Adcock v. Deaton, 253 Ark. 189, 485 S.W.2d 203 (1972)

Oct. 9, 1972 · Arkansas Supreme Court · 5-5968
253 Ark. 189, 485 S.W.2d 203

Deward Ray ADCOCK v. Lawrence DEATON et ux

5-5968

485 S.W. 2d 203

Opinion delivered October 9, 1972

Young & Patton, for appellant.

Tackett, Moore, Dowd & Harrelson, for appellees.

Conley Byrd, Justice.

This is a boundary dispute between the appellant Deward Ray Adcock and the appellees Mr. and Mrs. Lawrence Deaton. The trial court concluded that, since the two parcels of land were sold by the common grantor with reference to an old fence as the dividing line, the fence line must be respected by the grantees and their successors as the division line between the two properties. For reversal appellant contends that the court erred in considering an agreed boundary since that was not pled and no evidence was offered regarding an agreed boundary.

Mr. M. E. Deaton, Sr., the common grantor of the two properties, testified without objection that properties had never been surveyed until the litigation in question arose. The old fence in question was built the day he made the deed to Mr. Castleman, appellant’s predecessor in title. He also stated that before building the fence, he talked to Mr. Castleman,and that Mr. Castleman furnished the cross-ties for the posts.
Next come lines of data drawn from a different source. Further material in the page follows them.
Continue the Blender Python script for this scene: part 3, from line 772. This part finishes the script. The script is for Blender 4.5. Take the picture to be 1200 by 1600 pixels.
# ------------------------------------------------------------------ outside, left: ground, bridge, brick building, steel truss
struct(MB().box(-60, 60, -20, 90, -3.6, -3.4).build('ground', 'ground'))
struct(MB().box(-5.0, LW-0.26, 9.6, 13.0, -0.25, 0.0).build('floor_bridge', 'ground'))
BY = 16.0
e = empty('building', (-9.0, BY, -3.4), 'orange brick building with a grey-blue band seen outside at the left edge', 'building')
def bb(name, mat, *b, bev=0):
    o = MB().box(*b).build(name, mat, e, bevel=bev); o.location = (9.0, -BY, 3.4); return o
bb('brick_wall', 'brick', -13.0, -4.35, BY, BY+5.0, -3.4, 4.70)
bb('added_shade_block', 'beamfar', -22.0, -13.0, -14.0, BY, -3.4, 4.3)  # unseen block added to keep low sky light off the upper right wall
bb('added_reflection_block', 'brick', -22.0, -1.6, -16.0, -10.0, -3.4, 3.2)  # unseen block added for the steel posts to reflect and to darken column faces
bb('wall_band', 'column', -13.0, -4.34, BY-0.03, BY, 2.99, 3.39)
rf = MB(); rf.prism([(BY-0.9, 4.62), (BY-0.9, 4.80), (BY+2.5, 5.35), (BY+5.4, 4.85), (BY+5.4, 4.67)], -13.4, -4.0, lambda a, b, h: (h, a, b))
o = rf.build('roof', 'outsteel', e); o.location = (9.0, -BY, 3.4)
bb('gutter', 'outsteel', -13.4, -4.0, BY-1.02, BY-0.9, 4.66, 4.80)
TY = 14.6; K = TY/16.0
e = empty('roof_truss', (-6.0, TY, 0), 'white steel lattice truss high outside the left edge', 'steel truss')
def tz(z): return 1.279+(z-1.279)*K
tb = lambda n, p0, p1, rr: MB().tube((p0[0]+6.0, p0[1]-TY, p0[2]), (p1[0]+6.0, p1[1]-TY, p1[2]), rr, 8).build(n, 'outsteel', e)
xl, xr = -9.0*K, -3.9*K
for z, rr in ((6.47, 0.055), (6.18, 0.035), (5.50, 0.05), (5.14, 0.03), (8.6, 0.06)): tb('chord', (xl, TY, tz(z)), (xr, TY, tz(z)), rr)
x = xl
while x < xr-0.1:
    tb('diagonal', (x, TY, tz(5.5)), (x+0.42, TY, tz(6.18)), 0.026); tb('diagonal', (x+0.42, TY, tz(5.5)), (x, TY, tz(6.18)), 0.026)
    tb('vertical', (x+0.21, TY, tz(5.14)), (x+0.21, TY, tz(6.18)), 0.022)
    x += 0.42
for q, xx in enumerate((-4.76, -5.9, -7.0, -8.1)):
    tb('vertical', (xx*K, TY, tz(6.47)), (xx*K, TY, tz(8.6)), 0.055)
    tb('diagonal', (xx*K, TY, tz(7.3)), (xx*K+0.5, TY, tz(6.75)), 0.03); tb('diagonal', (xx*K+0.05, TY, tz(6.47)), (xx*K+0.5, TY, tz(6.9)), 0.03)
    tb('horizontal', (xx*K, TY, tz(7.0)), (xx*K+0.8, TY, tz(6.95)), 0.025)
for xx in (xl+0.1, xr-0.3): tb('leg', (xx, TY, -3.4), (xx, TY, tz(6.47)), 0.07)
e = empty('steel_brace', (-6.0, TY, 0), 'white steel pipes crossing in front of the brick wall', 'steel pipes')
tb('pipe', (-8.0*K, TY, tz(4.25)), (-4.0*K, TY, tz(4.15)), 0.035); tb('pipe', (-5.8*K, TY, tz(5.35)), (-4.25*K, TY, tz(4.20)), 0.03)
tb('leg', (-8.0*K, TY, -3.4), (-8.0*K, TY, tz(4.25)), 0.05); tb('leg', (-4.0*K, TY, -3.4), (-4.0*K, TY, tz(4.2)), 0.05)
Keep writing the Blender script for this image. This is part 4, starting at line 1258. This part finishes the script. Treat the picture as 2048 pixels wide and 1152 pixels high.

For many years upon the authority of Ark. Stat. Ann. § 27-1160 (Repl. 1962), we have held that where testimony is received without objection, a trial court in its discretion *190may treat the pleadings as amended to conform to the proof. We can find no abuse of discretion in this instance.

Furthermore, the case of McCall v. Owen, 212 Ark. 984, 208 S.W. 2d 463 (1948), supports the holding of the trial court on the facts.

Affirmed.

George Rose Smith and Fogleman, JJ., dissent.

John A. Fogleman, Justice,

dissenting. I would reverse this judgment. Appellant’s only point for reversal is that the trial court decided the cause upon the finding that there was a boundary by agreement, when that issue had not been raised by the pleadings or proof. My review of the record does not disclose that this question was ever in issue. The appellees relied upon adverse possession, as well as a denial of appellant’s title. I certainly agree that the pleadings should be treated as amended to conform to the proof when evidence on an issue not made by the pleadings is admitted without objection, in a proper case. That rule does not deprive the party who does not object of the basic right to be apprised of a new cause of action or defense not mentioned in the pleadings. See Dorris v. Dorris, 249 Ark. 580, 460 S.W. 2d 98. The rationale of the rule permitting the introduction of a new issue into a case because of the failure of the party against whom the issue is asserted to object is based upon waiver of the objection. Williams v. Davis, 211 Ark. 725, 202 S.W. 2d 205; Van Bibber v. Strong, 203 Ark. 1090, 160 S.W. 2d 861. See also St. Louis, A & T Ry. Co. v. Triplett, (on rehearing) 54 Ark. 304, 16 S.W. 266.

It is elementary that a waiver is a voluntary relinquishment of a known right. In this case, the evidence relied upon by the majority to raise the issue is evidence that is consistent with the defense of adverse possession which was asserted in the pleadings. Appellant would not have had any right to have the testimony excluded. I also submit that appellant could not be charged with notice that an issue not pleaded had arisen. If he had, he might have been able to produce Mr. Castleman or other witnesses to show that the fence was not built on a line agreed upon *191as the boundary, or that there was no agreement that it marked the boundary.

Appellees state that the parties briefed this issue in the trial court, but the record does not disclose this. Appellant relies strongly on the fact that this issue was not raised, so we cannot base any holding upon a matter not disclosed by the record.

I would reverse the judgment for a new trial.

I am authorized to state that Mr. Justice George Rose Smith joins in this dissent.